From George Washington to Elizabeth Mallam Neil, 27 April 1777
To Elizabeth Mallam Neil
Morris Town April 27th 1777.
Madam,
I hoped to have given you a more favourable Acct of my application to Congress, in your behalf, than the Inclosed resolution will convey.1 but that Honble body have, I presume, thought it rather too early to adopt a measure of this kind yet—what they may do hereafter, I cannot undertake to say. In the meantime, as I sincerely feel for your distress, I beg your acceptance of the Inclosd as a small testimony of my Inclination to serve you upon any future occasion. I am Madam, Yr Most Obedt Servt
Go: Washington
P.S. I have receivd, & am much obliged to you for the Piece of Buff Cloth.
G: W——n
Fifty Dollars sent.
ADfS, DLC:GW; Varick transcript, DLC:GW.
1. At this place in the draft, GW wrote: “Altho no provision has yet been made for the Widows of Officers.” He then struck those words. Mrs. Neil, widow of Capt. Daniel Neil who had been killed at the Battle of Princeton on 3 Jan. 1777, wrote GW on 19 Feb. 1777, inquiring about provisions for the support of officers’ and soldiers’ widows, and GW enclosed her letter in his letter to Hancock of 28 February.
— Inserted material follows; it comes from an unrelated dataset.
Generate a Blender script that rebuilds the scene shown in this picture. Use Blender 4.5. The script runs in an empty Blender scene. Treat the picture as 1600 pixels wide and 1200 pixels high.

Congress replied by resolving on 14 Mar. 1777 “that General Washington be informed, no provision has been made by Congress for the support of widows, whose husbands have been slain in battle” ( , 7:177). For Congress’s recommendation of 17 Aug. 1779 that the states provide for the widows of officers and soldiers who died in the service, see ibid., 14:975–76, and General Orders, 29 Aug. 1779.